Business

Banks fined by US regulators over Toys R Us research

Toys R Us shopping bags in times square Image copyright Reuters
Image caption FINRA says analysts at banks trying to win Toys R Us business offered to give the retailer positive ratings

US regulators have fined 10 Wall Street banks for promising positive research to Toys R Us in exchange for winning its business.

The US Financial Industry Regulatory Authority (FINRA) alleges the banks offered a favourable rating to the US toy retailer in return for being employed on its 2010 stock offering.

The banks include Citigroup, Goldman Sachs, JP Morgan, Credit Suisse and Barclays.

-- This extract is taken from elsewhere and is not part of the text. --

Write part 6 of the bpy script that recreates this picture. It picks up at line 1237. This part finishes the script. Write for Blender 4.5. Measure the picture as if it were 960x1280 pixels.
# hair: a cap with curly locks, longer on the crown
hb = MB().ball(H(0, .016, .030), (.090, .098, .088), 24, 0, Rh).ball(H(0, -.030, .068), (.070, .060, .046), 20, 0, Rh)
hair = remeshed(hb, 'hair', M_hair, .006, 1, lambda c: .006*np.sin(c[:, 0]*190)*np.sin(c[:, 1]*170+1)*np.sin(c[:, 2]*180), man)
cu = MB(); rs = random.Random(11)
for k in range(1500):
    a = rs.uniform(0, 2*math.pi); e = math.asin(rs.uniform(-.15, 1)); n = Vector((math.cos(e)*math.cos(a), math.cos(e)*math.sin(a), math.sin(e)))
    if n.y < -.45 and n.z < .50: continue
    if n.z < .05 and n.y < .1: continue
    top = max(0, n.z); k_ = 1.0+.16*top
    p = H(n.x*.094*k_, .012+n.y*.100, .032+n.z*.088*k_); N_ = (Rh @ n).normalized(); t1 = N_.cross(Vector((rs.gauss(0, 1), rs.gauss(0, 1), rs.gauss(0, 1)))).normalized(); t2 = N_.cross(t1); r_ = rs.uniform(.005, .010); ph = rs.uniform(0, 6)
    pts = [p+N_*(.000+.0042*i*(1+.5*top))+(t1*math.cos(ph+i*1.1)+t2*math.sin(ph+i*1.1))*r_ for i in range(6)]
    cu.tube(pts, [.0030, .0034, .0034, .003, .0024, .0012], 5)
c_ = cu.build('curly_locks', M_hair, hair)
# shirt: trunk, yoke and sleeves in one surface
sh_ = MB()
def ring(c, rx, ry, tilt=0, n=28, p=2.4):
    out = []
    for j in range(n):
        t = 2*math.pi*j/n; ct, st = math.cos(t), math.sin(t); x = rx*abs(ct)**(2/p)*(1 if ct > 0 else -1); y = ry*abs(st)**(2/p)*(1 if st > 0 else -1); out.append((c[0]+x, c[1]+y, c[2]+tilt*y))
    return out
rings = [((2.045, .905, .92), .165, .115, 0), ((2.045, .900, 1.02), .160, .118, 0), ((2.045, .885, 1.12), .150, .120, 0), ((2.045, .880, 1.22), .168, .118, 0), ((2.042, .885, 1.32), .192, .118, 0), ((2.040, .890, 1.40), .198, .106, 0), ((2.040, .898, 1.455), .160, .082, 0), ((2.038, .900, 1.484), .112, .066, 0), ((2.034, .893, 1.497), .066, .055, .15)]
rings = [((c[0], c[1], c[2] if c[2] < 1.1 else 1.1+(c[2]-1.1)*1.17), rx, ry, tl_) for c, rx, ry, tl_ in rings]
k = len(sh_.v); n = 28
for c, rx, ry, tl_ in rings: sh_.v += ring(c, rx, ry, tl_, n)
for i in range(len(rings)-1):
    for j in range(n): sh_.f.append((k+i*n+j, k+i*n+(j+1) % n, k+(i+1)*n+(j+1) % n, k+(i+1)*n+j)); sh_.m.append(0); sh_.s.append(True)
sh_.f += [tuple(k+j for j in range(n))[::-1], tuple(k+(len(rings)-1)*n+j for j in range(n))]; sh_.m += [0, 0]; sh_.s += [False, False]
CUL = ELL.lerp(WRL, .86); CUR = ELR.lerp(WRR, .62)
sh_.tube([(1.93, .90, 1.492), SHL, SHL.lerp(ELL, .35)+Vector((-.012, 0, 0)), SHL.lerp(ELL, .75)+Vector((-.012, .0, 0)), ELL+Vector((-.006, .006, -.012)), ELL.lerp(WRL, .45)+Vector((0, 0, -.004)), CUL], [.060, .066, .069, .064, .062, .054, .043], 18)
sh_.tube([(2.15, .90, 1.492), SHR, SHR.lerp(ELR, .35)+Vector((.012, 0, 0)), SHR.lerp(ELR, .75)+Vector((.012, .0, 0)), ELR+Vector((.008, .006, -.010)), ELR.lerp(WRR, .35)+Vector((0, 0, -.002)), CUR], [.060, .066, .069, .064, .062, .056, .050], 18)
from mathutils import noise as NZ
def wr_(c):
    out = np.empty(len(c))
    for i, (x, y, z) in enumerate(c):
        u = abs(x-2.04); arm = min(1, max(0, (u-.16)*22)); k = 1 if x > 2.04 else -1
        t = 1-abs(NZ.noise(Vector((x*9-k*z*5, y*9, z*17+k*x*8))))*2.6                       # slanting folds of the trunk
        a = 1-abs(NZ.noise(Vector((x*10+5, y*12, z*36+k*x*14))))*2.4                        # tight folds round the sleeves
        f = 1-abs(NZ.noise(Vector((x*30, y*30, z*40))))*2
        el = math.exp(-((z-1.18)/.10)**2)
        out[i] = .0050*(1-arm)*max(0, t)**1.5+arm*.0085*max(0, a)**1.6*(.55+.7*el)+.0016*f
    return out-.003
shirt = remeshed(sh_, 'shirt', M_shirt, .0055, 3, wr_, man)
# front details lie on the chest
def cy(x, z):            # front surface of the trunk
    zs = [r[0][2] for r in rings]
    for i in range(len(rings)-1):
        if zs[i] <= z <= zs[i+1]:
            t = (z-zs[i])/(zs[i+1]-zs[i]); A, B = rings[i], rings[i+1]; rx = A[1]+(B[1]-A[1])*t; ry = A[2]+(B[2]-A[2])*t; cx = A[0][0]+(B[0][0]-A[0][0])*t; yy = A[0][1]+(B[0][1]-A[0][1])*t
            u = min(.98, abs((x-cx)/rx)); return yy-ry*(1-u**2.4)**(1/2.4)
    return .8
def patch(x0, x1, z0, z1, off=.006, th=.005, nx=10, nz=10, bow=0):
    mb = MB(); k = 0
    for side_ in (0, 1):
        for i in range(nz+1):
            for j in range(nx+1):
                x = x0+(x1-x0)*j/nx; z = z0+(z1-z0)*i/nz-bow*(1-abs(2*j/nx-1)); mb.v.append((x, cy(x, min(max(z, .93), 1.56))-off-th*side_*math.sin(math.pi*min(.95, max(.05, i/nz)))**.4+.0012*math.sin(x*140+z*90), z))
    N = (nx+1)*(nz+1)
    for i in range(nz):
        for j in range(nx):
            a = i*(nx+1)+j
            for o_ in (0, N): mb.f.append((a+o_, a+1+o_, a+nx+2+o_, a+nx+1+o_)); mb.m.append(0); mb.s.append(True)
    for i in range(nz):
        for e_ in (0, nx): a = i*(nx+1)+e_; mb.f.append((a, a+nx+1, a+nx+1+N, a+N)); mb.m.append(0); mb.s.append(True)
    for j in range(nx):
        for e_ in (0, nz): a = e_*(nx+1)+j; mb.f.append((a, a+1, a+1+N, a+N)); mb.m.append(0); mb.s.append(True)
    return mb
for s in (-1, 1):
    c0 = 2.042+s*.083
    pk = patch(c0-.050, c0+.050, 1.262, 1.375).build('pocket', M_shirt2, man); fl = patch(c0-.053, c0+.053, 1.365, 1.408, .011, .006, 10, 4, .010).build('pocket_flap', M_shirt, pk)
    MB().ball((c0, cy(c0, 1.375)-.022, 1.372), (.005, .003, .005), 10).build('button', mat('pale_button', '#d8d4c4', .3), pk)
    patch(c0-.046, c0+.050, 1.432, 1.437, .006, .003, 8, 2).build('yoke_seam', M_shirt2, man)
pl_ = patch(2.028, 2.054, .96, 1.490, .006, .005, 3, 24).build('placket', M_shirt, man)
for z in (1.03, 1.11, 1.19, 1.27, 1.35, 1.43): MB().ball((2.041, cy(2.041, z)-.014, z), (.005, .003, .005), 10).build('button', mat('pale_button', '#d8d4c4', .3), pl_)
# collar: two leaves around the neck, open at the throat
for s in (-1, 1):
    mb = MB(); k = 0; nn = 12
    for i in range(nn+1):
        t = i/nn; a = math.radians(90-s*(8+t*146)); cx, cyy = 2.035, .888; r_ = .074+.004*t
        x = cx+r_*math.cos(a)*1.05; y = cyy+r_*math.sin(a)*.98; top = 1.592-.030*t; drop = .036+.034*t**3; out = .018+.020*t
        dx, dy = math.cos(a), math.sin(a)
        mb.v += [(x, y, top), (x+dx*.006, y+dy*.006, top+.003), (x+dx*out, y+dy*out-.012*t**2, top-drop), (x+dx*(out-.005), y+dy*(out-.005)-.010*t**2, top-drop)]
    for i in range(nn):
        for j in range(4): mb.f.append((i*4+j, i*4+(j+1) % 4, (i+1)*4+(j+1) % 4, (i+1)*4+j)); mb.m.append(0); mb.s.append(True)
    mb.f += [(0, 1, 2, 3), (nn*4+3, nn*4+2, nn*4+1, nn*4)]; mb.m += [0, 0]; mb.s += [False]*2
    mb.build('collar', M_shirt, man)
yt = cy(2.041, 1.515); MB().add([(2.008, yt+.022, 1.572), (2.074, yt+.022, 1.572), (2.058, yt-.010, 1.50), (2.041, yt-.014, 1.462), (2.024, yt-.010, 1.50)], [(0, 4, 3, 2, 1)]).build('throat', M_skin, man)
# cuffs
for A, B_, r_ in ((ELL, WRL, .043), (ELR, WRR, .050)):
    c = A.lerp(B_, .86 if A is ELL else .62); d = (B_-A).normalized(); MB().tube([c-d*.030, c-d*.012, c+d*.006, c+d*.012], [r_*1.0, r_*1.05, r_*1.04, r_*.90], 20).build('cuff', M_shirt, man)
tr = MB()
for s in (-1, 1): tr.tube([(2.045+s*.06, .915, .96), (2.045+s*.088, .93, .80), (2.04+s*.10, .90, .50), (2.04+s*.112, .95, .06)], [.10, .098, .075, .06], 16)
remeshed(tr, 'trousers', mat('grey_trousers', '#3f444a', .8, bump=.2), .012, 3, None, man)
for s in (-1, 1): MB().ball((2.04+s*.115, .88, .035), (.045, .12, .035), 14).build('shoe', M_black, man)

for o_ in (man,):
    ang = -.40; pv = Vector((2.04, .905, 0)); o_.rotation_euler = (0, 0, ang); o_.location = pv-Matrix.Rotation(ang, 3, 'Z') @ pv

They were fined a total of $43.5m.

"FINRA's research analyst conflict of interest rules make clear that firms may not use research analysts or the promise of offering favorable research to win investment banking business," said Susan Axelrod in a statement.

Yet "each of these firms used their analyst to solicit investment banking business from Toys R Us and offered favorable research," she continued.

Toys R Us later withdrew its public stock offering in 2013 amid declining sales.

Business as usual

Nearly 10 years ago, in the wake of the dot com crash, FINRA instituted rules meant to safeguard research analysts' opinions from the larger business of their respective banks.

This was in response to several high profile scandals in which analysts were seen giving favourable ratings to technology companies in the lead up to their public stock market offerings, in order to win business from those firms.

However, the documents accompanying FINRA's decision indicate that similar behaviour was still occurring on Wall Street in 2010.

"I would crawl on broken glass dragging my exposed junk to get this deal," wrote one Needham & Company analyst in response to an email from a colleague about winning Toys 'R Us's business, according to documents.

The banks which were fined are:

  • Barclays - $5m
  • Citigroup - $5m
  • Credit Suisse - $5m
  • Goldman Sachs - $5m
  • JP Morgan - $5m
  • Deutsche Bank - $4m
  • Merrill Lynch - $4m
  • Morgan Stanley - $4m
  • Wells Fargo - $4m
  • Needham & Company - $2.5m

"We are pleased to have resolved and put this matter behind us," a Citigroup spokeswoman told Reuters.